**SHORT PROBLEM:** Print the lines beginning with the one that contains "Write the bpy" and ending with the one that contains "from mathutils import Matrix, Vector", exactly, both included, and no other lines.

**SOURCE RECORDS:**
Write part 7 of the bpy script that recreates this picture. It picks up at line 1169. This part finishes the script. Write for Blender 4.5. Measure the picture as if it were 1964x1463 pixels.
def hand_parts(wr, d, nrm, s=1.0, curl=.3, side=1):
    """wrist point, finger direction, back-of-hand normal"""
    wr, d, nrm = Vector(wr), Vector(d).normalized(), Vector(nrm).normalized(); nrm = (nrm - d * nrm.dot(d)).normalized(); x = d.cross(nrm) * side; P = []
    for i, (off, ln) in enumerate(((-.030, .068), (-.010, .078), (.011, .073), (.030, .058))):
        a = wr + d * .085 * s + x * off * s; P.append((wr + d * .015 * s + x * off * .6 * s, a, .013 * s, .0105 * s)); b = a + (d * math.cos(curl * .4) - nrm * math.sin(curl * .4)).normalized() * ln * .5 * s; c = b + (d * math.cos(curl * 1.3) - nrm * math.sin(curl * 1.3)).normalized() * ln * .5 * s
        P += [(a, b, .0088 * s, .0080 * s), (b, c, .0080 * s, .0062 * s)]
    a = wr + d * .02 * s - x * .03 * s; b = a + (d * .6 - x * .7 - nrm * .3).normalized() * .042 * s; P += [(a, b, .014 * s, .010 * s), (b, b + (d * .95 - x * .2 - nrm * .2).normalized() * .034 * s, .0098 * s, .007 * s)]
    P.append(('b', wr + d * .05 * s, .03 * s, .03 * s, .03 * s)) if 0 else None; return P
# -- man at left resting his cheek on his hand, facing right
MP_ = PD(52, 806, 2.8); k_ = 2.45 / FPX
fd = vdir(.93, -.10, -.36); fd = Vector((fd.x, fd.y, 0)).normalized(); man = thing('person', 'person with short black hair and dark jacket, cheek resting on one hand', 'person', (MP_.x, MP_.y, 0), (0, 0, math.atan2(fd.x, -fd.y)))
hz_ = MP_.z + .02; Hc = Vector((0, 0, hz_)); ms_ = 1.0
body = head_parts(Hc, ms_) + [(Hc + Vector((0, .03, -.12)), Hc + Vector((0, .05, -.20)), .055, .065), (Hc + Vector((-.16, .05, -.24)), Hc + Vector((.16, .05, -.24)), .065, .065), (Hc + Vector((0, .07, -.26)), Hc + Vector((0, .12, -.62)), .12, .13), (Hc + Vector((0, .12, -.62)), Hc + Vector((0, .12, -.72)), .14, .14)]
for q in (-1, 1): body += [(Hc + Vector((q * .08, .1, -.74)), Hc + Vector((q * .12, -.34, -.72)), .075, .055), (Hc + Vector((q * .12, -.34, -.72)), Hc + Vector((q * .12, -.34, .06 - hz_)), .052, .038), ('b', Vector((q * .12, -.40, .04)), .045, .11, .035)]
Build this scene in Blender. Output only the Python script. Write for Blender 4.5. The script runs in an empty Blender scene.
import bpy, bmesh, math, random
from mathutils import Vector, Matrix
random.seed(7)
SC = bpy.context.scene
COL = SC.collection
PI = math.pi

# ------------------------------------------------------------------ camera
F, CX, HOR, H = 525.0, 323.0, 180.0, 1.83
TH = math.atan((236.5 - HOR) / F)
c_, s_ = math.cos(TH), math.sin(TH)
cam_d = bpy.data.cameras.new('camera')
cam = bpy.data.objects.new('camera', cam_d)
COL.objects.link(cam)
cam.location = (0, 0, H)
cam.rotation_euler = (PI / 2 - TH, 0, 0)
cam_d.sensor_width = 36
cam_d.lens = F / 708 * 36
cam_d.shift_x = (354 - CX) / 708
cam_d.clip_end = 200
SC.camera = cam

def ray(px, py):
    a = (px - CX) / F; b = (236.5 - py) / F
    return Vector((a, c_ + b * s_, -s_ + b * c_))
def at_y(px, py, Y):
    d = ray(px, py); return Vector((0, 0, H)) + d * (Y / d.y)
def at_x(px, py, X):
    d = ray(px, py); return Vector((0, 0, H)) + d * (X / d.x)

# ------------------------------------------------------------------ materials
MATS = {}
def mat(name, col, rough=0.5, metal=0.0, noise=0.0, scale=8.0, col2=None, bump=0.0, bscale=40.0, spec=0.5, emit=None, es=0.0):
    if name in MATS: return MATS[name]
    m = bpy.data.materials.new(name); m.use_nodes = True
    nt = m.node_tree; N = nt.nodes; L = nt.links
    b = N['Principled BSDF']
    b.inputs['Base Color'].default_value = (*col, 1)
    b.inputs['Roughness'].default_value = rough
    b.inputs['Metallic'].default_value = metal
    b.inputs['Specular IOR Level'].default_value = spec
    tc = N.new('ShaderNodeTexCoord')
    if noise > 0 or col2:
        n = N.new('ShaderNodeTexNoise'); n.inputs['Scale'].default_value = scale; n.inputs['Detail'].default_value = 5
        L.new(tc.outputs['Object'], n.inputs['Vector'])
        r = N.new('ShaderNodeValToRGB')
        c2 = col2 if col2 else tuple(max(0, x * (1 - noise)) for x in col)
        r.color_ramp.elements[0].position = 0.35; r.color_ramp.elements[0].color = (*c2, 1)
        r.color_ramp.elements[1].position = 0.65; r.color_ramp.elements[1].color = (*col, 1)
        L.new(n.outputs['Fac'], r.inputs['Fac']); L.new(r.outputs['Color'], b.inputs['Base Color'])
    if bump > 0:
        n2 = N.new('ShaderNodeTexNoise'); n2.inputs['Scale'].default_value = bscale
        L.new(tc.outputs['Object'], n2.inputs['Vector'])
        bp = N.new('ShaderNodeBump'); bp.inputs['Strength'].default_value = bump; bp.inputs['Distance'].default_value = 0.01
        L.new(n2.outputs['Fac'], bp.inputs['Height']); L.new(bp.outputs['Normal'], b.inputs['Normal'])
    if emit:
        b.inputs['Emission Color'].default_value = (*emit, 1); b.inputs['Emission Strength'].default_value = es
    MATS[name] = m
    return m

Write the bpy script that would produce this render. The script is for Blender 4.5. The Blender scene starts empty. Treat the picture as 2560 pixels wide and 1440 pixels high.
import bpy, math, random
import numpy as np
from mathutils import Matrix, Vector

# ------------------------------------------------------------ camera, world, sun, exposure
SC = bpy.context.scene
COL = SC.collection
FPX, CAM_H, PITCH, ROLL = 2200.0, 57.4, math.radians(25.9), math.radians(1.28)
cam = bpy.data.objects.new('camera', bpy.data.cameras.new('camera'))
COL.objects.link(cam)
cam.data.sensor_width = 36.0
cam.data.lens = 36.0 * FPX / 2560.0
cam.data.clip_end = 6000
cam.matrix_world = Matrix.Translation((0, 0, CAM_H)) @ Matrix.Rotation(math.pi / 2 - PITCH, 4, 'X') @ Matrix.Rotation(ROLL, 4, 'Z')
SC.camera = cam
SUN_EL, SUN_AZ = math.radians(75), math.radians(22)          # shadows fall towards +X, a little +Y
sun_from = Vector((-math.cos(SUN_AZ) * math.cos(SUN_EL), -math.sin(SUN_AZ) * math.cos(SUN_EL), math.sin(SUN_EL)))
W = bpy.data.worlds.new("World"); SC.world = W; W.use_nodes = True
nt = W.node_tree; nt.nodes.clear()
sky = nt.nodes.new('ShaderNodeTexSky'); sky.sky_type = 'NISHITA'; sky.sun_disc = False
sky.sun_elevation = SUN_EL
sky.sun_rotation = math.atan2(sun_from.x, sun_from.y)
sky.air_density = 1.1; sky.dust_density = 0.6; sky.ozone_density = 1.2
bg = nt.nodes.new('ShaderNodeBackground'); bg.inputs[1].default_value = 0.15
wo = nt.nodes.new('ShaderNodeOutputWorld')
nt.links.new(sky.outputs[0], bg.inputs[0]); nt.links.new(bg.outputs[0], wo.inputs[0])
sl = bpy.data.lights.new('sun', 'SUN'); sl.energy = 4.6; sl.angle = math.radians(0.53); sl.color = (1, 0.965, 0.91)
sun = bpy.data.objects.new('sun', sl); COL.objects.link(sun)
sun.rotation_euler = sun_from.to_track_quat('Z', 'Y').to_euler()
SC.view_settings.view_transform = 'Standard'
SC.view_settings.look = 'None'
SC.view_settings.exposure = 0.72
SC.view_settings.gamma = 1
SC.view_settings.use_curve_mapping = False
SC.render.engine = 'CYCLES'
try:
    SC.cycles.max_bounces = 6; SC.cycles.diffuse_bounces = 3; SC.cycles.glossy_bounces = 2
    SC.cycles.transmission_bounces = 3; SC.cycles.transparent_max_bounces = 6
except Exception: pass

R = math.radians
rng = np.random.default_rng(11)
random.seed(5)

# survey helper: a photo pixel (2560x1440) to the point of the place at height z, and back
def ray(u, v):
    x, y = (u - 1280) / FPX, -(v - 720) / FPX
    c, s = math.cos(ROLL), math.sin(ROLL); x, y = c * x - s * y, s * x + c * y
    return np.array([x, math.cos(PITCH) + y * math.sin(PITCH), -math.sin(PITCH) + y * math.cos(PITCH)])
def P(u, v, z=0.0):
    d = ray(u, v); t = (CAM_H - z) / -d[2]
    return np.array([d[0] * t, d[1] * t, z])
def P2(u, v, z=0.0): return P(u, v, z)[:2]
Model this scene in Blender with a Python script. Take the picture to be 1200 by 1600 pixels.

**REPLY TO THE EXERCISE:**
Write the bpy script that would produce this render. The script is for Blender 4.5. The Blender scene starts empty. Treat the picture as 2560 pixels wide and 1440 pixels high.
import bpy, math, random
import numpy as np
from mathutils import Matrix, Vector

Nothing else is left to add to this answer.